Compatibilists hold that freedom of action combined with inner conditions that do not presuppose causal indeterminism are quite sufficient for human obligation and responsibility—that free will is not needed in the first place. If we are free to do what we knowingly and intentionally most want to do, then we are responsible for doing it, and we can have moral and other kinds of obligation. Compatibilists attack the free will meaning of the term responsible and redefine the concept.

For the free will position, being responsible for making choices and the actions that flow from them means:

(1) Recognizing and understanding the alternatives, which are genuinely open metaphysically.

(2) Intending to or being motivated or predisposed to choose one or more of these alternatives without their being completely predetermined by our desire(s), dispositions, or anything else.

(3) Deliberating about the alternatives.

(4) Knowing that some alternatives are good or right, some bad or wrong, and perhaps some indifferent.

(5) Originating the choices and efforts that we make.

(6) Having the power to choose otherwise.

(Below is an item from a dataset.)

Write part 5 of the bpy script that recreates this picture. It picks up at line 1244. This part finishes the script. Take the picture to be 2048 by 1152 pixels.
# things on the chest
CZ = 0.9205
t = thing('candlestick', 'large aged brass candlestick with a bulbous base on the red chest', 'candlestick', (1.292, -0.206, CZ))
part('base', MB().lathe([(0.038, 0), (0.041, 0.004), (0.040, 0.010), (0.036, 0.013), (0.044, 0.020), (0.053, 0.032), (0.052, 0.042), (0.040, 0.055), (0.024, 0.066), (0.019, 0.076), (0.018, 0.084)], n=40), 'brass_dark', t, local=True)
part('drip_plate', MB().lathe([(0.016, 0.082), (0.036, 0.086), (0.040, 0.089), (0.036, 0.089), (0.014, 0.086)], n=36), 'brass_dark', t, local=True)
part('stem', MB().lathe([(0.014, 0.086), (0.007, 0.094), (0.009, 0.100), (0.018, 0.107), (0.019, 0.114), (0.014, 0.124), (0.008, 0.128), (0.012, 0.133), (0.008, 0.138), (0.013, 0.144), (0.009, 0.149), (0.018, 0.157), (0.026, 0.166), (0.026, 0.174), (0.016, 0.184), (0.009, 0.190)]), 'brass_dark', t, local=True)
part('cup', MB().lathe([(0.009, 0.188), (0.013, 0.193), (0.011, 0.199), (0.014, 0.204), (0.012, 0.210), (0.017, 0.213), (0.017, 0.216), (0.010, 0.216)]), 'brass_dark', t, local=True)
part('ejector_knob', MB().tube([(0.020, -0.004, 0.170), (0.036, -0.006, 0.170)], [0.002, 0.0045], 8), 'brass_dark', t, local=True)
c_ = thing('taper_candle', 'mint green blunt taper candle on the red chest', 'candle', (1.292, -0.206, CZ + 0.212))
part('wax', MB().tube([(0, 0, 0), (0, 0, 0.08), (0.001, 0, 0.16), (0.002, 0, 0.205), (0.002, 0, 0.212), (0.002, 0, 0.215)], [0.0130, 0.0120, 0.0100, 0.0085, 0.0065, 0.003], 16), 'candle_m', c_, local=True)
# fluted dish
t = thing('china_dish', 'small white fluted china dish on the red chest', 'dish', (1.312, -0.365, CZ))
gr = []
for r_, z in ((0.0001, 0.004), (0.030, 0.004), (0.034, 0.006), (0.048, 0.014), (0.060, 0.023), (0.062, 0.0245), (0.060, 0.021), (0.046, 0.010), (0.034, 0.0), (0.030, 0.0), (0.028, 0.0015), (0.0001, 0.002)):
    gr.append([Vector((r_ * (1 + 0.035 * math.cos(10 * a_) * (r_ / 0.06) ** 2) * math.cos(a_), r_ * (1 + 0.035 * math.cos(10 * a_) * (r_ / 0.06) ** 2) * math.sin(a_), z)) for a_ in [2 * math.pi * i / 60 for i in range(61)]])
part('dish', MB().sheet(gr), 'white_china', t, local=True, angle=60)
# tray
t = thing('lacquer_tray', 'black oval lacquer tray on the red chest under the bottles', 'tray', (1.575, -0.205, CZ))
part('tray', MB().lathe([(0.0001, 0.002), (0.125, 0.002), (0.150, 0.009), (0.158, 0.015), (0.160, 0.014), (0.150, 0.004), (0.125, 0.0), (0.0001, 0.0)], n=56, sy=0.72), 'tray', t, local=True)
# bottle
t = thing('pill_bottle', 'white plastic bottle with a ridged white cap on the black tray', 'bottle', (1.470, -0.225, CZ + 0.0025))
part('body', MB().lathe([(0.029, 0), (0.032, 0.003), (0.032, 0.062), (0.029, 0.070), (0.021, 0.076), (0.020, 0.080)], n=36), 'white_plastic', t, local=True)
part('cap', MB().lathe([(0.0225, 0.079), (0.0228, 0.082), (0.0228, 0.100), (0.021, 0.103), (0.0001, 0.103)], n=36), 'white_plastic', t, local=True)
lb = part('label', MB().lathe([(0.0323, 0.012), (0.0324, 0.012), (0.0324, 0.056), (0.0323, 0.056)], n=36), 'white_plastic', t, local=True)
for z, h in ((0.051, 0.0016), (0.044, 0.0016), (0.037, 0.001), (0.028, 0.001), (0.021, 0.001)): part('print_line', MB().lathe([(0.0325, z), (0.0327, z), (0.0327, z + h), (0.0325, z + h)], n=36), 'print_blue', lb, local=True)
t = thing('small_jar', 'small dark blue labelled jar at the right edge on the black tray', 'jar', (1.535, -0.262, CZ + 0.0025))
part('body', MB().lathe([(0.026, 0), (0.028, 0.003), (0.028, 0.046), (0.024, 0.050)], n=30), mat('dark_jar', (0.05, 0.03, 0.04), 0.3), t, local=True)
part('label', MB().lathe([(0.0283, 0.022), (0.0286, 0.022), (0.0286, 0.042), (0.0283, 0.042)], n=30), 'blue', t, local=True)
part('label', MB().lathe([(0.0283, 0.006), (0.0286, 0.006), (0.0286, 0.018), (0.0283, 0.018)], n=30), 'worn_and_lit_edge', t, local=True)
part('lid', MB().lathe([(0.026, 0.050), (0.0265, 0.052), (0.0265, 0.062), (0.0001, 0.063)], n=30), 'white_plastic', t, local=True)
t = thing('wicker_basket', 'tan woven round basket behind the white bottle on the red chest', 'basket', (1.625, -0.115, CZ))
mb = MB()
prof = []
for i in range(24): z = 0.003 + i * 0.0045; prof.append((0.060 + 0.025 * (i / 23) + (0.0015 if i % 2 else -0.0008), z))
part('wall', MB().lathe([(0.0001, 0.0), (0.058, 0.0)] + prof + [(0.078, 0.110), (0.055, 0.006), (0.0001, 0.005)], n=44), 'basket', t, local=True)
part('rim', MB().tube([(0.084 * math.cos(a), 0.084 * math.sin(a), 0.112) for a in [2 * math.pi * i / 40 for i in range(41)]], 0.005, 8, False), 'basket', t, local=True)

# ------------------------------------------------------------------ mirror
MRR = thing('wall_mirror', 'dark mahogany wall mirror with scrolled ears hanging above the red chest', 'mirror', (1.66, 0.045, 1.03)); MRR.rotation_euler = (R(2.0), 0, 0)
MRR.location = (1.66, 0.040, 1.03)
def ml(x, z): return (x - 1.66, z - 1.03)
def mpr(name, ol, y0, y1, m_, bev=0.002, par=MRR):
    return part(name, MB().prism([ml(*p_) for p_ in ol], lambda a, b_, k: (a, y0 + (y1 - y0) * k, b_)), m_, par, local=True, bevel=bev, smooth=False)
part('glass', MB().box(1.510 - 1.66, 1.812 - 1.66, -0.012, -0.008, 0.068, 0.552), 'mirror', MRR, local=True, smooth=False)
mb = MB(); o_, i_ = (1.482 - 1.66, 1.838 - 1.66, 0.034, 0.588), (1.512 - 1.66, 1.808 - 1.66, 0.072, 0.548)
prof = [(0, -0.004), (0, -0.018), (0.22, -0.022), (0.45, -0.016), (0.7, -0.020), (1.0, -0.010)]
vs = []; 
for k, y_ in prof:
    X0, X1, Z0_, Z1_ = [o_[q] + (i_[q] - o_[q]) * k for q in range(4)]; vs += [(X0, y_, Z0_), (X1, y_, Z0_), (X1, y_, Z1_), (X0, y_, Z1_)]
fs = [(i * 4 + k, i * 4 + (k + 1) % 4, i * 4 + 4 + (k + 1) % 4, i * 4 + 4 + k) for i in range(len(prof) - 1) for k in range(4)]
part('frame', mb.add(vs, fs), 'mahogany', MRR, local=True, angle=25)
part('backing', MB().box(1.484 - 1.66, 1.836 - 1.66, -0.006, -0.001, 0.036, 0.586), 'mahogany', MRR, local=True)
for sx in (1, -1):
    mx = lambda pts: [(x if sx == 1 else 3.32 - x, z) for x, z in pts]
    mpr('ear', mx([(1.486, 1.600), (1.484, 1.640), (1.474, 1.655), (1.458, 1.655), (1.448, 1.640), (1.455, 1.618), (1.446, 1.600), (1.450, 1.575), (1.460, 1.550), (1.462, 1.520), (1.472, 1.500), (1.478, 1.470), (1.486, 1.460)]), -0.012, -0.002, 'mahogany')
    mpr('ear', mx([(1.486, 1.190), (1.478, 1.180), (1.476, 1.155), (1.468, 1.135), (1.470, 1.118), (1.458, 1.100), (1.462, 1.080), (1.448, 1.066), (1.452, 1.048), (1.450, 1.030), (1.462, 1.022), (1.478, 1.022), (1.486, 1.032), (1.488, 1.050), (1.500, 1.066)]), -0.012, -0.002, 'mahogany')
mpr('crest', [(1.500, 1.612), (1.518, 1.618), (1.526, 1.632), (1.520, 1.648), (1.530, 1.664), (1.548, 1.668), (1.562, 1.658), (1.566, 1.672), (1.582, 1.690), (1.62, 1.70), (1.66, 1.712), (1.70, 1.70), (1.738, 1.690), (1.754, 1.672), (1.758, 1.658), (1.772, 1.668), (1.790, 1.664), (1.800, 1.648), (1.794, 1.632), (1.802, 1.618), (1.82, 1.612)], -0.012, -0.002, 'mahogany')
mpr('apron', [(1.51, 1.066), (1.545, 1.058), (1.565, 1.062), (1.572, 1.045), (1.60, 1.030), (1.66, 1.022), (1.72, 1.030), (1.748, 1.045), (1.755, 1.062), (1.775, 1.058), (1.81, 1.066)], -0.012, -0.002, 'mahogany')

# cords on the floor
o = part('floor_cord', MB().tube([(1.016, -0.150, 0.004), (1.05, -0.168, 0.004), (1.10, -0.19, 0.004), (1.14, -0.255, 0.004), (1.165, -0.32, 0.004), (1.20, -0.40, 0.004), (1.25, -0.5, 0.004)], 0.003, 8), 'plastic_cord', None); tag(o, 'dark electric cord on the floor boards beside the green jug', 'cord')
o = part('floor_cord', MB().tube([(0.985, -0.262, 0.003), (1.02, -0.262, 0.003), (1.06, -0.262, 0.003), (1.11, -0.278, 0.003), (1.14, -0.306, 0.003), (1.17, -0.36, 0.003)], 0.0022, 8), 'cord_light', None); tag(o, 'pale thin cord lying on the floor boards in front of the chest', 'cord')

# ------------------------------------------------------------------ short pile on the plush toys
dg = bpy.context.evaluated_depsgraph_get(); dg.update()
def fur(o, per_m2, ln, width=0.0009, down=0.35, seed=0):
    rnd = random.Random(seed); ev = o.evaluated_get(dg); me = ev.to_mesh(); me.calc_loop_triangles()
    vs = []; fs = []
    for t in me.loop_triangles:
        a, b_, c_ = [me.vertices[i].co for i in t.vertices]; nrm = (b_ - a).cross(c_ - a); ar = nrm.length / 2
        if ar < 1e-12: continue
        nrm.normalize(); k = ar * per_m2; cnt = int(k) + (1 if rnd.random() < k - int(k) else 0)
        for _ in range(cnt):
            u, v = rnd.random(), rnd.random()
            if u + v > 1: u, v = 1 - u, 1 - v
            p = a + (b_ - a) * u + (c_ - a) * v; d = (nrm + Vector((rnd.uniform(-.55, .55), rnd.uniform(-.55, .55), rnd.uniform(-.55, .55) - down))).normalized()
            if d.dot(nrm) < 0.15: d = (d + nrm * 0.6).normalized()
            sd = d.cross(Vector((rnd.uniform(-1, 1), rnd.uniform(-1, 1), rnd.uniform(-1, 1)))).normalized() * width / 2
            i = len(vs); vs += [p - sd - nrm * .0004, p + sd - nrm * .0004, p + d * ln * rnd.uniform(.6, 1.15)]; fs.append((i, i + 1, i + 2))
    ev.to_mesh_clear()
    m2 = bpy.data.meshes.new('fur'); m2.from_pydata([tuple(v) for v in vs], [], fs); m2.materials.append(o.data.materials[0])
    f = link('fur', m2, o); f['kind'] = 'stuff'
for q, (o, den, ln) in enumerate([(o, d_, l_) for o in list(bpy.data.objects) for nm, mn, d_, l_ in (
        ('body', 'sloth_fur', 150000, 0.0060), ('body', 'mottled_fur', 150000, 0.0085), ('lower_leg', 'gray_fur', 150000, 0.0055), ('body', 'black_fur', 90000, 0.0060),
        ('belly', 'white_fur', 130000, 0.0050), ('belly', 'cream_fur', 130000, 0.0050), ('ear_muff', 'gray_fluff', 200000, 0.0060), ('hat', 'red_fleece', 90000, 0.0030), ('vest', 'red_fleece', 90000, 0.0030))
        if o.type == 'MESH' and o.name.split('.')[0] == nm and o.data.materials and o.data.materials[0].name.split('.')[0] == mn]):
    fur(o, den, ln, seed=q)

Compatibilistic soft determinists omit the self-originative features of this definition. For them, being responsible just means:

(1) Recognizing and understanding the alternatives, which need not be metaphysically open.

(2) Intending or being more strongly motivated or predisposed to choose one alternative over the others, especially when these belong to our deep rational selves.

(3) Deliberating about the alternatives.

(4) Knowing that some alternatives are good or right, some bad or wrong, and perhaps some indifferent.

Origination, open alternatives, and the ability to choose otherwise are irrelevant; so, free will is irrelevant. Determinism is compatible with holding people under obligation and regarding them as responsible for what they choose and do. But is this compatibilistic redefinition of the term responsible acceptable? Can we really escape the deep-rooted intuition that we are not responsible for any choices and efforts that are programmed into us from beyond?